Filmmaker Darlene Naponse’ arresting documentary AKI – “earth, land, or ground in relation to the Anishnaabe homeland” – was filmed on her reservation near Sudbury, Ontario, Atikameksheng Anishnawbek, formerly White Fish Lake First Nation. AKI celebrates the unspoiled beauty of the area and threats against it. What She Said’ Anne Brodie spoke with Naponse, who is in Toronto to present Aki at #TIFF50.
Darlene, you’ve done it again. You’ve made a stunning, cinematically rich film. This time a documentary, with your special emphasis on cinematic beauty.
As a filmmaker, I loved large images projected on the screen. That’s when I fell in love with film. My intentions were always to have those images. You can see the beauty within the frame of the people and nature.

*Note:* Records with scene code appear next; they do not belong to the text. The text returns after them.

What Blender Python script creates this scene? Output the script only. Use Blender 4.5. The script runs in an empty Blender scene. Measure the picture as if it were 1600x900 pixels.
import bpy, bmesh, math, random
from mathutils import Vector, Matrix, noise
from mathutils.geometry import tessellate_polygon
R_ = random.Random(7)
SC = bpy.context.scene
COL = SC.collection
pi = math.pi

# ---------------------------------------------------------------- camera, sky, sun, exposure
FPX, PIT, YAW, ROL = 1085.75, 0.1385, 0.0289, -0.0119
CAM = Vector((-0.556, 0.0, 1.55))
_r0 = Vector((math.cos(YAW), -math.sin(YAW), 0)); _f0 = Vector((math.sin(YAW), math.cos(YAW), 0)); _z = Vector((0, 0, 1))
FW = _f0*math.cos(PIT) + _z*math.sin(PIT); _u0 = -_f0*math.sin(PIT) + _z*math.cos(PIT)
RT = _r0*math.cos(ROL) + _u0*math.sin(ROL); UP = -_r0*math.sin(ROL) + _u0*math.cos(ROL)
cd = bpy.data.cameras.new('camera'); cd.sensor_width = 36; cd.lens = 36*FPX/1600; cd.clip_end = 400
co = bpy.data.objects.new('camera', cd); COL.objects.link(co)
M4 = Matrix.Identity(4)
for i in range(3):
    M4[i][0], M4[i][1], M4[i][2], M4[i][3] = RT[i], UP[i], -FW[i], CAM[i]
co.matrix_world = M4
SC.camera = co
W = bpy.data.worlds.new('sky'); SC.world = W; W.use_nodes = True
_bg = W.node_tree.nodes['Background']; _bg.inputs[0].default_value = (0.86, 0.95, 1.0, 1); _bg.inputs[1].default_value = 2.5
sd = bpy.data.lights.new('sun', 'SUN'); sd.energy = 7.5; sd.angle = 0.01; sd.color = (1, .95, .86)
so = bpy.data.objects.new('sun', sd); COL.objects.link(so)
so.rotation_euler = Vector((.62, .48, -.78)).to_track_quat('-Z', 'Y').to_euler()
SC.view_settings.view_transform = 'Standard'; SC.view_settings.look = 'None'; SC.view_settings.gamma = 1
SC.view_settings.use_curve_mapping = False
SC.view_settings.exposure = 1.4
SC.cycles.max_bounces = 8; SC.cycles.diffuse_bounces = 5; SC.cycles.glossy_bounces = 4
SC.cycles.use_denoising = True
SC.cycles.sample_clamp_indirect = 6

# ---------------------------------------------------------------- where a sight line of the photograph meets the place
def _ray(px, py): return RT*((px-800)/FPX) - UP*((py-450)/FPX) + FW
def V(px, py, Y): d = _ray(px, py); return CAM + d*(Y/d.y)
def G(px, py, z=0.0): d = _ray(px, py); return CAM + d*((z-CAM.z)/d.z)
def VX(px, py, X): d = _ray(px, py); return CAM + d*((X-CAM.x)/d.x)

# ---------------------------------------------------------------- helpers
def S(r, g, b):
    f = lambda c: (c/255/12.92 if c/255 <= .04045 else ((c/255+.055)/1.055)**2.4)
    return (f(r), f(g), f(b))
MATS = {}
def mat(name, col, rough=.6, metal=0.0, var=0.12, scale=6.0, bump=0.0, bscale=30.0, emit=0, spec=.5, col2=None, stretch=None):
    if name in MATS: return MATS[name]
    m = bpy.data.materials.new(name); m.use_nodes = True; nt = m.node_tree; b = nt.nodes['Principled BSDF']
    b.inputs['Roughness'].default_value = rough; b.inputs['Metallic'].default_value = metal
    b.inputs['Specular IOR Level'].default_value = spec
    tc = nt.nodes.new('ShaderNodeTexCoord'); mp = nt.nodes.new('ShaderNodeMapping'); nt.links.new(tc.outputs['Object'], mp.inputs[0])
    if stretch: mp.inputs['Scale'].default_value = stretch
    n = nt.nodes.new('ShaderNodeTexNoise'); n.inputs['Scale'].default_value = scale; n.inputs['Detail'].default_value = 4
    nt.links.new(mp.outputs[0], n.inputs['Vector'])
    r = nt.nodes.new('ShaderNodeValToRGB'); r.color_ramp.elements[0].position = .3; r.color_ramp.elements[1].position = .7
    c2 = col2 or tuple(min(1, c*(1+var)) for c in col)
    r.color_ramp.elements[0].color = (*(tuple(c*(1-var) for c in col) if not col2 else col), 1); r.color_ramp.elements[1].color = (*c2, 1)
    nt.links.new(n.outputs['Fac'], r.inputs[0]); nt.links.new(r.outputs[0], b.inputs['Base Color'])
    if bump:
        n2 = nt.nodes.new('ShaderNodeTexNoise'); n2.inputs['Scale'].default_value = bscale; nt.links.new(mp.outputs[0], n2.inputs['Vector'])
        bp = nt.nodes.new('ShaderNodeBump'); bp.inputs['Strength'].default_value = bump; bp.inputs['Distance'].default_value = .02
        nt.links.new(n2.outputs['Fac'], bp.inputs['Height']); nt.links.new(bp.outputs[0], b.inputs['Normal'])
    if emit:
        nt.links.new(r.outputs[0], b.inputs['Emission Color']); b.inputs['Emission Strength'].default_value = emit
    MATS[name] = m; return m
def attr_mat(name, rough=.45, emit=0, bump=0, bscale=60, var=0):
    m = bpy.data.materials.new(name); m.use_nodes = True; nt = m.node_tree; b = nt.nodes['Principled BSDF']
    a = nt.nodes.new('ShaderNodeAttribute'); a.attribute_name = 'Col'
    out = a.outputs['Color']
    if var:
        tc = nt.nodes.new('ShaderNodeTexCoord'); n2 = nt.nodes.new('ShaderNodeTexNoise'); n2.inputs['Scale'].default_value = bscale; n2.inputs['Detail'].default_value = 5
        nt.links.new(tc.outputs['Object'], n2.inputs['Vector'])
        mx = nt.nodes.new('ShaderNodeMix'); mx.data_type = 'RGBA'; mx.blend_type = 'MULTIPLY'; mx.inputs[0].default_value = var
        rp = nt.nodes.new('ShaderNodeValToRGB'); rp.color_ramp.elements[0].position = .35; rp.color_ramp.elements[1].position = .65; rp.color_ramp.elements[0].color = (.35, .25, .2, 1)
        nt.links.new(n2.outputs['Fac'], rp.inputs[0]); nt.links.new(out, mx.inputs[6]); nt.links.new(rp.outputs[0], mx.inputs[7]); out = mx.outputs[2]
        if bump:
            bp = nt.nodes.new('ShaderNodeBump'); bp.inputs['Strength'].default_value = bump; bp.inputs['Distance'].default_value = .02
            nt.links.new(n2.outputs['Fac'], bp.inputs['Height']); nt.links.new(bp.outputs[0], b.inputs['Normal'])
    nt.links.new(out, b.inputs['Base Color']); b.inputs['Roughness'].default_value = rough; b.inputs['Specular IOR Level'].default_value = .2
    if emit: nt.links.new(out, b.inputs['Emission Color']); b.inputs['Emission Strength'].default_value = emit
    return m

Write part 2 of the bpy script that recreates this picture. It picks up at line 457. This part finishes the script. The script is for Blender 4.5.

How old were you when that impression was made?
We used to go into town to the cinema. So, I was very young.
Once again you celebrate the natural world. I think most people are starved for it but don’t know it.
I agree. I hope people go out in nature, to even be able to find it and what it means to us. It can be surprising. Yesterday Ally (Darlene’s publicist) and I found a green spot in Toronto to sit. And I have a friend here. But its overwhelming. Bring me to the water!
Do you live in Toronto and up north?
I live in my reserve so our backyard is all nature. I come to Toronto for work and hang out, but I was born and raised in my community, I travelled, lived in Toronto for a bit, but at 26, I went home, basically to work for my community. It was a hard choice and I was not always connected. I enjoy the city but it’s not my space. It was a movement a choice, to make film from the north, that was a big part of it. And to work with community.
It great to see the children at play, in the doc, basketball, hockey, full of zest.
These kids are always at play.
Watching the film and its wonderful images of nature, I really felt my stress level go down. And some of these shots are astounding, And seemingly feet from two bears at a garbage dump.
We were very close to those bears. They do notice us; they’re there all the time. You just take out your garbage and there’s a bear. You try not to go alone.
Well, I’m glad they’re bumping up their food intake, getting enough to eat.
But it also shows our own garbage. We create and use single use products so much, so looking at our own garbage as well and how nature is even in there.
There’s also a stunning sequence shooting up from under the ice on the lake to capture trees on the shoreline.
I do a lot of that, shooting underwater and being immersed under water. It’s interesting, I was up north talking to a community member and a community member about how the ice heals. It covers the water and heals what’s underneath. That always stuck with me. I wanted to show those moments and feel that. I like finding different ways of being in nature. Just being in the moment.
I like the film’s gentle nature. It brings stress levels way down and swells the heart. But you did show threats to this world. A no trespassing sign from INKO, bad water pumped into the lakes from industry, clearcutting. That’s so important.
That was intentional. During shooting I felt like I was writing a book about how I wanted to make this film. We walked into every block where we shot, a small crew, and find the beauty even in all the things that anchor us, not to excuse what’s been happening there for hundred years. The changes mining has made but I also want to exist in the fact of seeing it and how we live within in it every day. When we take ourselves out of it, we see it in a different way. The green water, round water storage building, how much water is used in mining. And how the lakes are affected by that. We see something differently and its about finding those things.
How do you start your first days of shooting?
When it rains! Crew members say “Oh, a Darlene Naponse film? Wonder if it’ll be a snowstorm, or the first rainstorm this time!”.
What’s next?
I was writing AKI 2 but stopped and began a feature about perspective and the Missing and Murdered Women and Girls issue. We hope to do a co-pro with Italy, and I’m really excited. That’s our next venture!